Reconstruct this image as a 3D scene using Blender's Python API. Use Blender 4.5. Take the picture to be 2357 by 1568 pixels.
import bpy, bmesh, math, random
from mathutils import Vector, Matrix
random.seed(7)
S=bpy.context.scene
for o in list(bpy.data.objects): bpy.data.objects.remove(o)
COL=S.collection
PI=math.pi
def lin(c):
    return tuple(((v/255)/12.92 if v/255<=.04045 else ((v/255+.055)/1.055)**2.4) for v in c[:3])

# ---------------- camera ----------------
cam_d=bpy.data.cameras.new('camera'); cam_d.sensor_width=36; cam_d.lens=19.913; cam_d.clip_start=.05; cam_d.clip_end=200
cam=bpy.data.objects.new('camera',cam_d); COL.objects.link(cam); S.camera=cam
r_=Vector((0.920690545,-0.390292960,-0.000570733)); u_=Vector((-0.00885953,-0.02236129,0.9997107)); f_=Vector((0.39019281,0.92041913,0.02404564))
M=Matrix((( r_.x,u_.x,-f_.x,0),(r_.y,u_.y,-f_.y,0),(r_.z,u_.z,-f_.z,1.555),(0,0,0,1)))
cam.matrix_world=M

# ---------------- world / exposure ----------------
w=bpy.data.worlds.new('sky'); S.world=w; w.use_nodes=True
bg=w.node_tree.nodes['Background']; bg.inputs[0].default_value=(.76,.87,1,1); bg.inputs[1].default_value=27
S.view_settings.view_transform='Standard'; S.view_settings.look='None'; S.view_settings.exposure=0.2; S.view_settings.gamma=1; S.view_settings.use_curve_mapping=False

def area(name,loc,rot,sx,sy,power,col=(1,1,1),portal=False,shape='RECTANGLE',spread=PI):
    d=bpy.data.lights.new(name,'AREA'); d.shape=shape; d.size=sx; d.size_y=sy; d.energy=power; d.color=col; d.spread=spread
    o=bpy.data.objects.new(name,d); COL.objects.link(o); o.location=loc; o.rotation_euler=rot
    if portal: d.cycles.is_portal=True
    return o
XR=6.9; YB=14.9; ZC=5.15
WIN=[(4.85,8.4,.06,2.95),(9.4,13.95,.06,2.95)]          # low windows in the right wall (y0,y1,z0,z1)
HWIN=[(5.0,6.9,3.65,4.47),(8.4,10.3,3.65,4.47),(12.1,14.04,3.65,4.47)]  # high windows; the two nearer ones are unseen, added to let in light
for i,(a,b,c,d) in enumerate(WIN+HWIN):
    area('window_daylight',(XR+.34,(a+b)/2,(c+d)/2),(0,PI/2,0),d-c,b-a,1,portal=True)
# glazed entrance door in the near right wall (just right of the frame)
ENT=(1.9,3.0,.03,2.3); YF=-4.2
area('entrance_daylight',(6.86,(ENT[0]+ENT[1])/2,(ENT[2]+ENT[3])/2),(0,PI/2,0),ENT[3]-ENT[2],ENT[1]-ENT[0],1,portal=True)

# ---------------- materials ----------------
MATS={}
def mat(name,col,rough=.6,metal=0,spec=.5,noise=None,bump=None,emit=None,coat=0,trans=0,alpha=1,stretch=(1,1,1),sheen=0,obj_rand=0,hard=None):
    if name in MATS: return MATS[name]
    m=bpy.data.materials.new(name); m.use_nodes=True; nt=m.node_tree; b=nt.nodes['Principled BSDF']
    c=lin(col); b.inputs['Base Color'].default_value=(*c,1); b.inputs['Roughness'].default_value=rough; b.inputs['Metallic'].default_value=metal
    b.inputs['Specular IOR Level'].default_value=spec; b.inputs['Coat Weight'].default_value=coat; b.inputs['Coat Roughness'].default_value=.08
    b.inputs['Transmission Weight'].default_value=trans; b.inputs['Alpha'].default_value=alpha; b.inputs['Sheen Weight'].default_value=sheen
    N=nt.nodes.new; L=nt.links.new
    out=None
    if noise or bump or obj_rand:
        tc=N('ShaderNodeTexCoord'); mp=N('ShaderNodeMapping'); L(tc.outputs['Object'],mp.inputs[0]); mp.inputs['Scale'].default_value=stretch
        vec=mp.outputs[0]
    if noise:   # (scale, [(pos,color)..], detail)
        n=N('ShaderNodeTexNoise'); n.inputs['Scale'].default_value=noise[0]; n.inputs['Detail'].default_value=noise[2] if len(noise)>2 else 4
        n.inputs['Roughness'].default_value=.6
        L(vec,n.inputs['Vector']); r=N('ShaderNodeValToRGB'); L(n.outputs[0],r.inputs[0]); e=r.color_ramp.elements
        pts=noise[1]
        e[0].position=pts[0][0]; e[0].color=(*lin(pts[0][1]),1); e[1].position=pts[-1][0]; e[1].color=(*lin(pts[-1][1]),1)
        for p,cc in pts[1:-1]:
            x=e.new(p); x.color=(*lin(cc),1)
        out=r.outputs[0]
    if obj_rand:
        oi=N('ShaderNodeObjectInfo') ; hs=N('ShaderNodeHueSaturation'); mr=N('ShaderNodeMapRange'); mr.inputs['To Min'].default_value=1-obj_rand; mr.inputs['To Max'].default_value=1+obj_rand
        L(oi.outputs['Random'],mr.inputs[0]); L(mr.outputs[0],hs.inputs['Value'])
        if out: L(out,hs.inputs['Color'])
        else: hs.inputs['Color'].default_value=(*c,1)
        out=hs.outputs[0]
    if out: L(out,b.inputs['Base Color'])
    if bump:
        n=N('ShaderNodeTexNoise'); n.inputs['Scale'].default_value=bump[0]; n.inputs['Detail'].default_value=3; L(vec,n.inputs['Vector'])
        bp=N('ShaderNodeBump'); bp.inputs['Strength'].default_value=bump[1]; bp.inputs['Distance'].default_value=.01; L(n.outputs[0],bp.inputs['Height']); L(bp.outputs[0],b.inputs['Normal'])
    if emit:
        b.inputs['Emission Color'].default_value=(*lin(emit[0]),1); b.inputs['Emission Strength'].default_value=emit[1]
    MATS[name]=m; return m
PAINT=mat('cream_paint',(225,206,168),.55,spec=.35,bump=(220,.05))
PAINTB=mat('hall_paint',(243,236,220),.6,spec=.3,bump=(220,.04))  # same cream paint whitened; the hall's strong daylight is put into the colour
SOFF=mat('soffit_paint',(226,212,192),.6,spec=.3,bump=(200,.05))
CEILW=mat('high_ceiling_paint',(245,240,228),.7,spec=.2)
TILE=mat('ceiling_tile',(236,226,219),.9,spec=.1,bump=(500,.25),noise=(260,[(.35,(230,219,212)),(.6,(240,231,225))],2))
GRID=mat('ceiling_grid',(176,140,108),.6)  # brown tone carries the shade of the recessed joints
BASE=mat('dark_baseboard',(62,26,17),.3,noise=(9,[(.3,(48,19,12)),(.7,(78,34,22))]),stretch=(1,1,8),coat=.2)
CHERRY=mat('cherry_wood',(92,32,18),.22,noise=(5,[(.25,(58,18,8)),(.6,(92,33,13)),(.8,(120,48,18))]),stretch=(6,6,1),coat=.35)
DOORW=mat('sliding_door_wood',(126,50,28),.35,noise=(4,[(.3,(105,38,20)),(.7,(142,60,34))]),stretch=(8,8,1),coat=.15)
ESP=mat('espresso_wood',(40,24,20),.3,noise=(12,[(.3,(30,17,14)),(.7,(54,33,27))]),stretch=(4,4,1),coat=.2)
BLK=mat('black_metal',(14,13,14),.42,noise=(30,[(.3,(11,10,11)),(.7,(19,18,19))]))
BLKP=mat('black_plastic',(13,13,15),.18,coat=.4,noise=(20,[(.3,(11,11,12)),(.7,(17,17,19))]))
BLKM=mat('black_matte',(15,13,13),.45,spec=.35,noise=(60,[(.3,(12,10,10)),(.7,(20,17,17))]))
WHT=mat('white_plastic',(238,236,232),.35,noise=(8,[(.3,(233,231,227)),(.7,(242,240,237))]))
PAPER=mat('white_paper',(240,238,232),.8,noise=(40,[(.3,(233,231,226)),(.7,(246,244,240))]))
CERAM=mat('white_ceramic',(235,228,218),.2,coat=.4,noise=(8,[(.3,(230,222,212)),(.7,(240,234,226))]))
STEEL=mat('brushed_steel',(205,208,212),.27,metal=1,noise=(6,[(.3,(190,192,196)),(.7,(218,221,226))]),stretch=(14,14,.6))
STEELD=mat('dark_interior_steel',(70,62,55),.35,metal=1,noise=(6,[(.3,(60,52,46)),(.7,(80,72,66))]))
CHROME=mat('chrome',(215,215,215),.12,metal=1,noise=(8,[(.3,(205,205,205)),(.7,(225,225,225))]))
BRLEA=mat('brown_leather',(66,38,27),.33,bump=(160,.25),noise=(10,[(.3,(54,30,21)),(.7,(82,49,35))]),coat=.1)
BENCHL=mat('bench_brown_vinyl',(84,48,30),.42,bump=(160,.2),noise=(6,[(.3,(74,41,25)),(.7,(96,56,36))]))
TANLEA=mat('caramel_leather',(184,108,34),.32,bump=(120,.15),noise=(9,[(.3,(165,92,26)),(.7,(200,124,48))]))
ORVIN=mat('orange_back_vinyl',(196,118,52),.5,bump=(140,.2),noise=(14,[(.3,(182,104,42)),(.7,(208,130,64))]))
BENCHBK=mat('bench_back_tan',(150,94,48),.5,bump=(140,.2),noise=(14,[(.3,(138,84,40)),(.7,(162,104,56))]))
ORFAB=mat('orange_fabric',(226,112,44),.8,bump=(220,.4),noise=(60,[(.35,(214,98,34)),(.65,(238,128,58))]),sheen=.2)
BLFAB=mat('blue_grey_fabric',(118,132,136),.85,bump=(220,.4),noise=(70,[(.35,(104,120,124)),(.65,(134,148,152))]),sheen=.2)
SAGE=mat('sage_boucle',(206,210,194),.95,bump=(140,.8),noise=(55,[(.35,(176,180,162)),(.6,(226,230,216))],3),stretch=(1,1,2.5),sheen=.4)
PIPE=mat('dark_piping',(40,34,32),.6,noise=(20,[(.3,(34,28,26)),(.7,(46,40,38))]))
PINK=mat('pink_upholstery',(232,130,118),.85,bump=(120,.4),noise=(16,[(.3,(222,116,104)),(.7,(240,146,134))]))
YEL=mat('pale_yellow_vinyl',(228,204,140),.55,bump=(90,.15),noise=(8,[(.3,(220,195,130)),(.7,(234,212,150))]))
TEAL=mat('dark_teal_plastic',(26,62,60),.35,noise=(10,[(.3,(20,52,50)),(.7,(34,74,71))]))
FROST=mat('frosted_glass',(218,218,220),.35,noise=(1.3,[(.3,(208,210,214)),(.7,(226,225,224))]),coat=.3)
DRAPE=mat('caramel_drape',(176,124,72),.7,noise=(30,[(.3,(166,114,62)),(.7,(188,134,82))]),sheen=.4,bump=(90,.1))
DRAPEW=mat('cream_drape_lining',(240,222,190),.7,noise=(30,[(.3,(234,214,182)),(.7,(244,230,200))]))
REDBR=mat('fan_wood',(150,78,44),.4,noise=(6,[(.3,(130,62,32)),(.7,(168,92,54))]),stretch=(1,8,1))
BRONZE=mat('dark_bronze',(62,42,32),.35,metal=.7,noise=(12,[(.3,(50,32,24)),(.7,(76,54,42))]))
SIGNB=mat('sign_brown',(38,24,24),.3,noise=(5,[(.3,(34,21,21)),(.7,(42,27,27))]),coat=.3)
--
_SET TASK_:
Quote exactly the opening line of the material above and every line after it, up to and including the line that contains "return tuple(((v/255)/12.92 if".

_COMPLETE OUTPUT_:
Reconstruct this image as a 3D scene using Blender's Python API. Use Blender 4.5. Take the picture to be 2357 by 1568 pixels.
import bpy, bmesh, math, random
from mathutils import Vector, Matrix
random.seed(7)
S=bpy.context.scene
for o in list(bpy.data.objects): bpy.data.objects.remove(o)
COL=S.collection
PI=math.pi
def lin(c):
    return tuple(((v/255)/12.92 if v/255<=.04045 else ((v/255+.055)/1.055)**2.4) for v in c[:3])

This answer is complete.